● What the task requires: Select every line holding the word "objects" and copy it.

● Data provided:
########

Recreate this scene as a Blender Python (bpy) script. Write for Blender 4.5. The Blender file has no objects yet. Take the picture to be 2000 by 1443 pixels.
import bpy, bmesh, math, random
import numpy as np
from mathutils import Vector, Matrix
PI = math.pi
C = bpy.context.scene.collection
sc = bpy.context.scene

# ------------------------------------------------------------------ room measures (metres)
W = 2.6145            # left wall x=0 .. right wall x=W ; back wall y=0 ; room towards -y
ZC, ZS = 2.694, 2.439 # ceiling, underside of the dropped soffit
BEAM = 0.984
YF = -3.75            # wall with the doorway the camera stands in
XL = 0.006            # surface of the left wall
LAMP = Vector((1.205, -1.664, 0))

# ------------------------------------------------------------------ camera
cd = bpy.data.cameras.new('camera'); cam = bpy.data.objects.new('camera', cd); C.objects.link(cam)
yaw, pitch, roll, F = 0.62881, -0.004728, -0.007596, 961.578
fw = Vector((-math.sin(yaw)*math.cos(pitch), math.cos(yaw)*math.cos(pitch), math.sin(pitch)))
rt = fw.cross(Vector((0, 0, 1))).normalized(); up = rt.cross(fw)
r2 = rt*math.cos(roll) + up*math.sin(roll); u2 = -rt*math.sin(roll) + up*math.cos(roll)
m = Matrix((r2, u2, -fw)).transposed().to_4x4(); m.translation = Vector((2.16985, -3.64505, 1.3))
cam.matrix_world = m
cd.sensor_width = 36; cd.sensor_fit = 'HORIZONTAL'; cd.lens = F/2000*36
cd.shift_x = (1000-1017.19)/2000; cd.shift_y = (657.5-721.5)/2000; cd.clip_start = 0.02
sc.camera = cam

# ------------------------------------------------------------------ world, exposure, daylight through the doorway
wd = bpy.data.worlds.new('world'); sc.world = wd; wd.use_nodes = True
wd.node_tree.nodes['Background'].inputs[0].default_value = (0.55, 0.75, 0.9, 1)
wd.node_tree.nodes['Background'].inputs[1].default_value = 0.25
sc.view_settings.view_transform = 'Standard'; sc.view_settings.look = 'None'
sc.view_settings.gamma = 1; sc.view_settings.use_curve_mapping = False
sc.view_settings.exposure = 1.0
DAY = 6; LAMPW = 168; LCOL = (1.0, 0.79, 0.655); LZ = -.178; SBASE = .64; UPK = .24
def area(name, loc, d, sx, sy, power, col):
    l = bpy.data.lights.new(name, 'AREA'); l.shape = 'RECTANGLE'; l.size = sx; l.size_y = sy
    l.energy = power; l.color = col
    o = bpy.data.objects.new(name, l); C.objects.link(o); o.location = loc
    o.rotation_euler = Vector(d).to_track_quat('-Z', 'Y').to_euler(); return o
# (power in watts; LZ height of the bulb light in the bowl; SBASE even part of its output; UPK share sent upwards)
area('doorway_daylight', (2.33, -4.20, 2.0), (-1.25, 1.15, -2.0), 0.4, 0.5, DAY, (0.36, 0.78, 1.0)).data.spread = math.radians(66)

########

● Response for this exercise:
Recreate this scene as a Blender Python (bpy) script. Write for Blender 4.5. The Blender file has no objects yet. Take the picture to be 2000 by 1443 pixels.
cd = bpy.data.cameras.new('camera'); cam = bpy.data.objects.new('camera', cd); C.objects.link(cam)
    o = bpy.data.objects.new(name, l); C.objects.link(o); o.location = loc